In the world of investing, mergers and acquisitions (M&A) are often lumped together. Both involve the combination of assets of two companies. Where the difference lies is in the state of the transaction, that is, whether the joining of the two companies is hostile or friendly. How the transaction is received by the company’s stockholders, board of directors, and employees is the key difference between these two terms

  • Merger of Equals

    • A merger refers to the coming together of two companies that can be regarded as equals. Two factories decide to join forces in order to increase the strength of their assets, have a higher market and consumer base, and ultimately make higher profits. The two businesses or corporations become jointly owned and are registered as a new legal entity -- which has an identity different from the two companies that came together for the merger.


    • An acquisition occurs when one company or corporation takes control of another one -- the very name indicates that the company that acquires the other is the dominant one. Generally, larger companies acquire smaller companies. In such cases, the company takes over a smaller one and establishes itself as the owner.

    Shares and Value

    • The main aim of a merger is to make use of the assets of both companies, and combine them to create a new entity whose worth is more than the sum of the two original entities put together. In a "merger of equals," the stocks of both companies are surrendered and new stocks are issued. That is, mergers occur when two companies pool their resources to function together. Acquisitions, on the other hand, require one firm to buy another -- the bigger company buys all the shares of the smaller company, or buys all of its assets. No new stocks or shares are issued in case of an acquisition, nor is a new corporate entity registered.

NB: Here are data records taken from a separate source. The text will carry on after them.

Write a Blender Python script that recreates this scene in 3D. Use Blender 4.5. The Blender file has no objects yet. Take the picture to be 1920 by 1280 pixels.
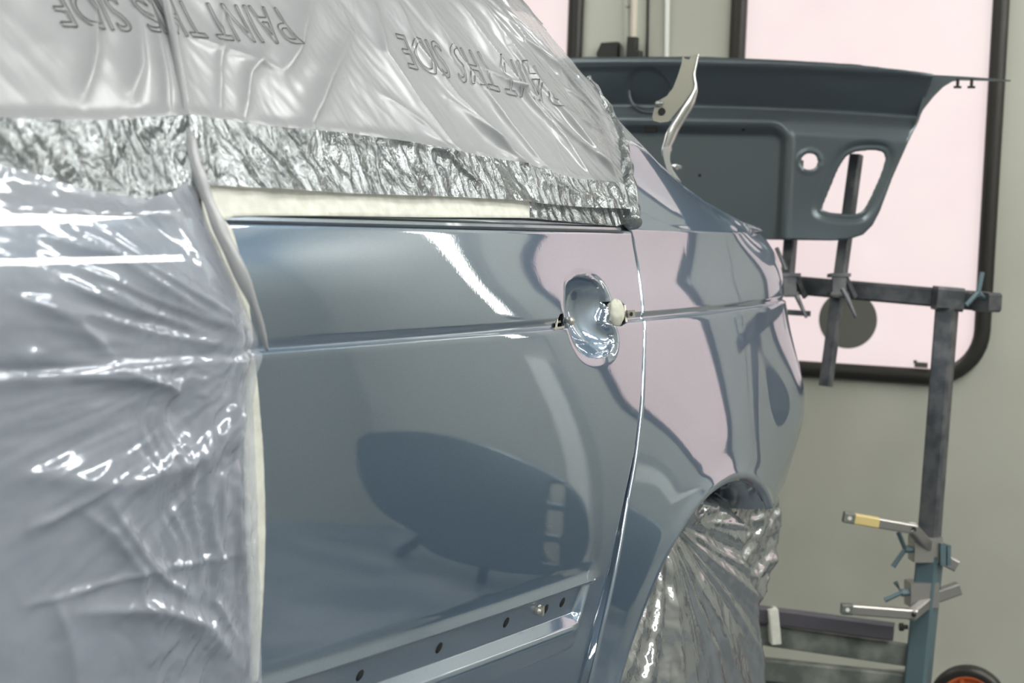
import bpy, bmesh, math
import numpy as np
from mathutils import Vector, Matrix

# ------------------------------------------------------------------ camera, world, exposure
F = 3000.0
HC = 1.15
YAW = math.radians(32.1); PIT = math.atan(230/F); ROLL = .035
CAM = np.array([1.08, 0, HC])
_f0 = np.array([-math.sin(YAW), math.cos(YAW), 0]); _r0 = np.array([math.cos(YAW), math.sin(YAW), 0]); _z = np.array([0, 0, 1.])
FW = _f0*math.cos(PIT)-_z*math.sin(PIT); _u0 = _z*math.cos(PIT)+_f0*math.sin(PIT)
RT = _r0*math.cos(ROLL)+_u0*math.sin(ROLL); UP = _u0*math.cos(ROLL)-_r0*math.sin(ROLL)
C = bpy.context.scene.collection
cd = bpy.data.cameras.new('camera'); co = bpy.data.objects.new('camera', cd); C.objects.link(co)
cd.sensor_width = 36; cd.lens = 36*F/1920; cd.clip_start = .05
co.matrix_world = Matrix(((RT[0], UP[0], -FW[0], CAM[0]), (RT[1], UP[1], -FW[1], CAM[1]), (RT[2], UP[2], -FW[2], CAM[2]), (0, 0, 0, 1)))
cd.dof.use_dof = True; cd.dof.focus_distance = 2.2; cd.dof.aperture_fstop = 6.3
sc = bpy.context.scene
sc.camera = co
wd = bpy.data.worlds.new('world'); sc.world = wd; wd.use_nodes = True
wd.node_tree.nodes['Background'].inputs[0].default_value = (.8, .85, .9, 1); wd.node_tree.nodes['Background'].inputs[1].default_value = .3
sc.view_settings.view_transform = 'Standard'; sc.view_settings.look = 'None'; sc.view_settings.gamma = 1
sc.view_settings.use_curve_mapping = False
sc.view_settings.exposure = 0.13
CEIL_E = 26.0      # ceiling fixture brightness
WIN_E = 0.76      # daylight seen through the tinted door panes
sc.cycles.max_bounces = 8; sc.cycles.glossy_bounces = 5; sc.cycles.transparent_max_bounces = 8
sc.cycles.sample_clamp_indirect = 6

def ray(x, y): return FW+(x-960)/F*RT-(y-640)/F*UP
def proj(P):
    d = np.asarray(P)-CAM; k = d@FW
    return 960+F*(d@RT)/k, 640-F*(d@UP)/k
def hitX(x, y, X):
    d = ray(x, y); return CAM+(X-CAM[0])/d[0]*d
def dep(x, y, k): return CAM+k*ray(x, y)
# the room stands a little askew to the car: a runs along the back wall, b into the room
RA = np.array([.978, .21, 0]); RA /= np.linalg.norm(RA); RB = np.array([RA[1], -RA[0], 0]); RO = np.array([-.21, 3.97, 0])
def room(a, b, z): return RO+a*RA+b*RB+np.array([0, 0, z])
def hitW(x, y, b=0):
    d = ray(x, y); t = ((RO-CAM)@RB+b)/(d@RB); p = CAM+t*d-RO; return p@RA, p[2]

# ------------------------------------------------------------------ helpers
def tag(o, label=None, cat=None, group=None, kind=None):
    if label: o['label'] = label
    if cat: o['category'] = cat
    if group: o['group'] = group
    if kind: o['kind'] = kind
    return o
def empty(name, loc=(0, 0, 0)):
    o = bpy.data.objects.new(name, None); C.objects.link(o); o.location = tuple(loc); o.empty_display_size = .1
    return o
def link(name, V, Fc, mat, parent=None, smooth=True, autos=None):
    me = bpy.data.meshes.new(name)
    me.from_pydata([tuple(map(float, v)) for v in V], [], [tuple(map(int, f)) for f in Fc])
    me.materials.append(mat)
    if smooth: me.polygons.foreach_set('use_smooth', [True]*len(me.polygons))
    me.update()
    o = bpy.data.objects.new(name, me); C.objects.link(o)
    if autos is not None:
        bm = bmesh.new(); bm.from_mesh(me)
        for e in bm.edges:
            if len(e.link_faces) == 2 and e.calc_face_angle(0) > autos: e.smooth = False
        bm.to_mesh(me); bm.free()
    if parent is not None:
        o.parent = parent
        o.matrix_parent_inverse = Matrix.Translation(parent.location).inverted() if parent.type == 'EMPTY' else Matrix()
    return o
def mod(o, t, **k):
    m = o.modifiers.new(t.lower(), t)
    for a, b in k.items(): setattr(m, a, b)
    return m
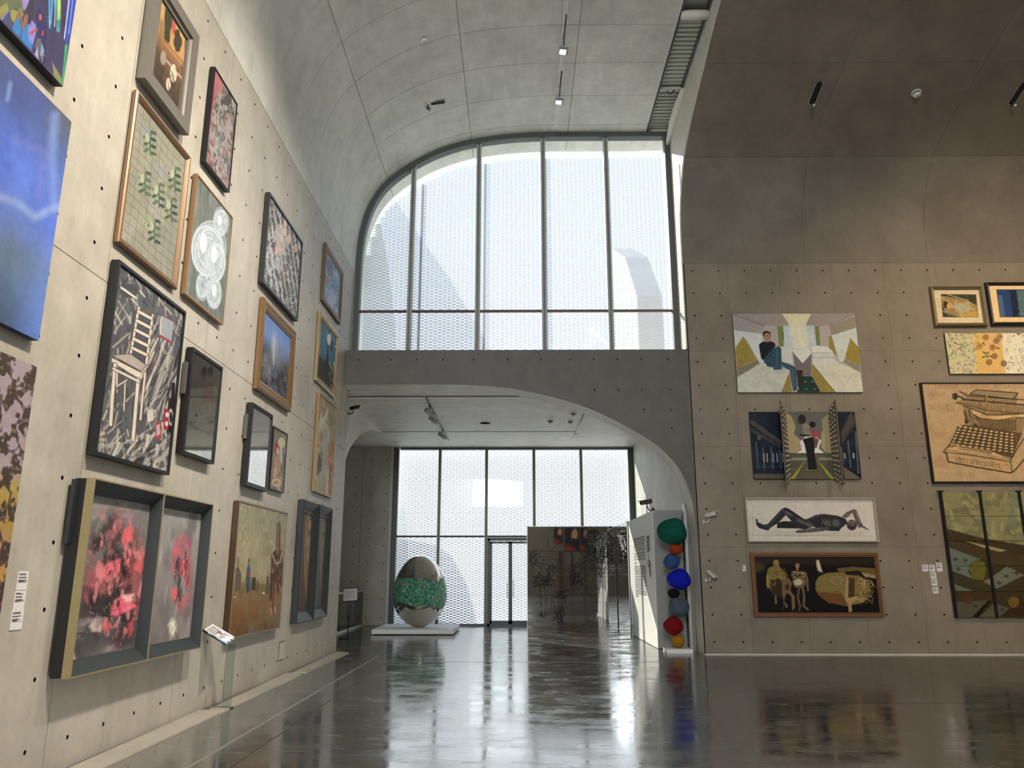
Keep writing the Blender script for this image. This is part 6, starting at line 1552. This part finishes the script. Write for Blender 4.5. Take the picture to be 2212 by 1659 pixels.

    Amicable Mergers, Hostile Acquisitions

    • Given that a merger brings together two equals, both parties are willing to enter into the deal. Acquisitions however can be either amicable or hostile; sometimes, a bigger firm takes over a smaller one, even when the management of the smaller firm is against the takeover. Sometimes a bigger company buys out a smaller one, but the process is dubbed a merger to avoid making a negative impression.